The easiest thing to remember
I spent a few minutes tonight chatting politics with a friend of mine. We’re both more liberal than we’re not. We both listen to talk radio, or at least I did until Jay Severin went over to the dark side back in ’08. We enjoy actually thinking and being grounded in our positions, which is why he asked me tonight if I find it difficult to know when to trust the left.
I like that question, because this country is overflowing with millions of people who aren’t very bright, who are desperate to be told what to think so they won’t show it, and who regurgitate anything the talking heads tell them because thinking is for commies.
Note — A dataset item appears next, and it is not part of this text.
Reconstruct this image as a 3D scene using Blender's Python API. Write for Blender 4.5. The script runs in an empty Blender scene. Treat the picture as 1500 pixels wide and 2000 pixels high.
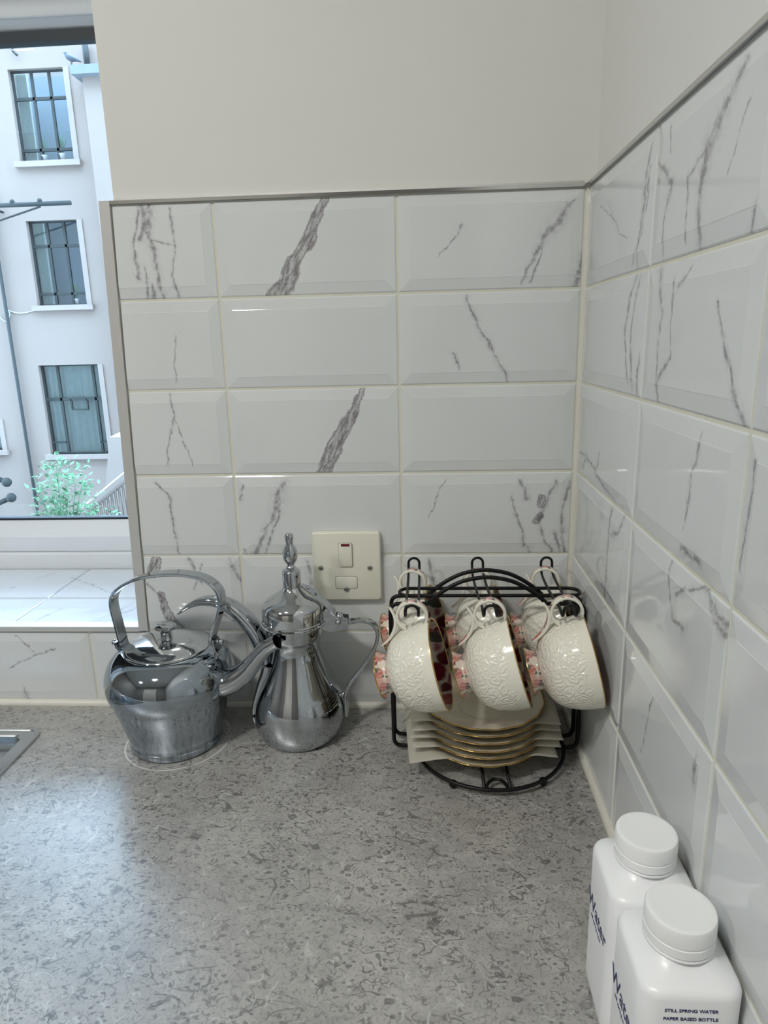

I was driving somewhere a few years ago during the Terry Schiavo debacle, clearly without an iPod handy, or else I wouldn’t have been listening to Sean Hannity. He was explaining his ludicrous theory on how Terry’s husband planned her execution. The show ended, and the next host took a caller who opened with, “It’s well-documented and clearly proven that….” and vomited Hannity’s theory up word for word.
The answer to my friend’s question? Give the benefit of the doubt, to everybody. And then hit them with a Buick.
Todd Akin’s infamous comment hit twitter last week while I was at a friend’s house. I read it in spurts and thought the totality of the thing was that here’s another anti-science moron explaining how vaginal venom works. I didn’t hear about the legitimate rape comment until later. So let’s apply the benefit of the doubt theory to Mr. Akin. He didn’t mean to say “legitimate” rape. He meant to say”forcible” rape. In Akin’s mind, there’s a difference between a woman who is violently raped in an alley and a woman who has sex and changed her mind at some point and didn’t give the right signals. He probably would have called this “gray rape” if they let him talk long enough. These are the only two classifications of rape his teeny little brain can handle.
Legislatively, Akin and Paul Ryan and every single Republican in the House of Representatives (plus sixteen conservative Democrats) want federal rape laws to only apply with evidence of force. They want women to prove to doctors that they were raped before being allowed an abortion. They want to repeat the word “forcible” as many times as they can so that in a decade or two, like they made us think all welfare recipients are slobs, an accusation of rape will carry no weight in society unless it is accompanied by an incriminating X-ray.
In the case of Akin, he got screwed. He’s a member of a secret society with a 20-year plan and a great PR department. Hate the thought of pink slime? I bet you wouldn’t blink at ordering lean finely textured beef. Akin is in lockstep with his party, but used the wrong word and was on his own, ostracized and fired upon by people who think he’s absolutely right, but don’t want to give themselves up.
I guess the vaginal venom put it over the top.
Tonight, Rep Tom Smith, a Pennsylvania Senate candidate, was pressed on the abortion issue. He described himself as 100% pro-life and then went on to compare a rape victim’s decision to have an abortion with his daughter’s decision to have a child out of wedlock. Understandably, the media standing nearby asked him 163 times if he was comparing rape to single motherhood. Hundreds of miles away, Paul Ryan took heat for calling rape a “method to conception.”
Benefit of the doubt recap. Akin was a covert agent who blew his cover and was turned on by fellow covert agents. He got screwed, not because of what he believed, but because he actually said the quiet part loud. Tom Smith was probably thinking about two women deciding whether to have a child, one conceived from rape and other, unintentionally from consensual sex. That’s it. Paul Ryan? He is correct that rape is a method to conception. I give him credit for that one, because it proves the vaginal venom theory is losing its core audience.